I left Montpellier Mars 30. and came to lodge at M. F. at Nismes. Apr. 1.
Dijs Manibus
Corneliae Grat[ae]
T. Connius Silanus
Uxori[1]
D. M.
Cattij Achillei
Julia Severina
Marito Optimo[2]
[1] This is an epitaph for a small Roman tombstone with a base and crown that Lister must have seen at Nîmes. The Inscription reads ‘Diis Manibus Corneliae Cratae T[itus] Connius Silanus Uxori’. According to Eugène Germer-Durand, the tomb was originally near the basion of the Porte de la Couronne, before being moved to the Jardine Séguier near the Porte d’Auguste and finally was placed in the Musée d’Archéologie in Nimes. See Germer-Durand, Inscriptions antiques de Nìmes (E. Privat, 1893), 662. The inscription was noted by Jean Poldo d’Albenas, Discours historial de l’antique et illustre cité de Nismes, en la Gaule (Lyon: Guillaume Roville, 1559), 173; it was also illustrated by Janus Gruter, described as being in Nîmes in his Inscriptiones antiquae totius orbis roman (Amsterdam: Franciscus Halma, 1707), vol. 2, 776, image one.

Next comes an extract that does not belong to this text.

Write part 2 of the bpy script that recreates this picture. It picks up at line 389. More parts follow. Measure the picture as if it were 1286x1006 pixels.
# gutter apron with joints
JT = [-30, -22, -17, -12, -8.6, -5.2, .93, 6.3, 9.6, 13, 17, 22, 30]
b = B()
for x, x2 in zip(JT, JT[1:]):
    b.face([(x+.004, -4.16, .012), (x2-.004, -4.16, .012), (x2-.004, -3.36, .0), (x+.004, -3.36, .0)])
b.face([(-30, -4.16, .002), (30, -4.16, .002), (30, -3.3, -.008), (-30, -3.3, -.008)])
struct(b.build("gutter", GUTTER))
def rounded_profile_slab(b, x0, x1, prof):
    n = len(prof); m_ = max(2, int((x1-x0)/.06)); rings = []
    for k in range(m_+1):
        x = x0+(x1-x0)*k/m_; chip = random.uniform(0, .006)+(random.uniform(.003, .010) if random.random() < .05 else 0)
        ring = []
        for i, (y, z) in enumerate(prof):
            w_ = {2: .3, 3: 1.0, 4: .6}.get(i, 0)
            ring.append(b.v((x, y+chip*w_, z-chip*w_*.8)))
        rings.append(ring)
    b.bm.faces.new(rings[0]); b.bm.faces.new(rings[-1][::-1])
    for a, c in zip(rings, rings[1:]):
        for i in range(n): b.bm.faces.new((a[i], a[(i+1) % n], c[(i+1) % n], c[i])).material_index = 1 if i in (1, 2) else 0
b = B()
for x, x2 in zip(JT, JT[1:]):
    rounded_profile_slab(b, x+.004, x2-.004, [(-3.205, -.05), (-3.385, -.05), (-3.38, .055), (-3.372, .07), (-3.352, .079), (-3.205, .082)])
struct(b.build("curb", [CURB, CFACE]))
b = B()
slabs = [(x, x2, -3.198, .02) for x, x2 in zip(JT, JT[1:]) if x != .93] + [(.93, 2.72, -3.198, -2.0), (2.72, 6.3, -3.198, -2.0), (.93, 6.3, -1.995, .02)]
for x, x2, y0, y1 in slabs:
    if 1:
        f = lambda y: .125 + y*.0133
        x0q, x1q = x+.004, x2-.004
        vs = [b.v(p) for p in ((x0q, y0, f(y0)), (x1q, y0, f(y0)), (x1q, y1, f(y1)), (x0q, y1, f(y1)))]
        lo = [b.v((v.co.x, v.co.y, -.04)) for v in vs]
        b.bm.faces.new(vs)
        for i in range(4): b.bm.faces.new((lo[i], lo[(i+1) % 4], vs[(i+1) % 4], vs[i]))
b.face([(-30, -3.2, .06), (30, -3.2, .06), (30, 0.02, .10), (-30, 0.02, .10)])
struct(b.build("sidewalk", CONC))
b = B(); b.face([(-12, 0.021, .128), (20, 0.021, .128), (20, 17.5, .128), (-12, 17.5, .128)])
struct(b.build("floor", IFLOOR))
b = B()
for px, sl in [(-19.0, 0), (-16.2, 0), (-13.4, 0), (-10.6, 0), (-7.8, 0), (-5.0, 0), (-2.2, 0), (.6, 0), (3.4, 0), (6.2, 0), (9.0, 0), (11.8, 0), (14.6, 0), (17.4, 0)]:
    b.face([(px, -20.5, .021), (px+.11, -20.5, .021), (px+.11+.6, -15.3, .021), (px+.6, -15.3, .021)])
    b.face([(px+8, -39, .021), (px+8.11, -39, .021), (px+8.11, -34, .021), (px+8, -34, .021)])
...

[2] This is an epitaph for a small Roman tombstone with a base and crown that Lister must have seen at Nîmes. The epitaph reads ‘Diis Manibus C. Attii Achillei; Iulia Severina marito optimo’. According to Germer-Durand, the tomb was originally near the basion of the Porte de la Couronne, before being moved to the Jardine Séguier near the Porte d’ Auguste and finally was placed in the Musée d’Archéologie in Nimes. See Germer-Durand, Inscriptions antiques de Nìmes, 590. The first notice of its epigraphy was in Jean Poldo d’Albenas, Discours historial de l’antique et illustre cité de Nismes, en la Gaule, 173.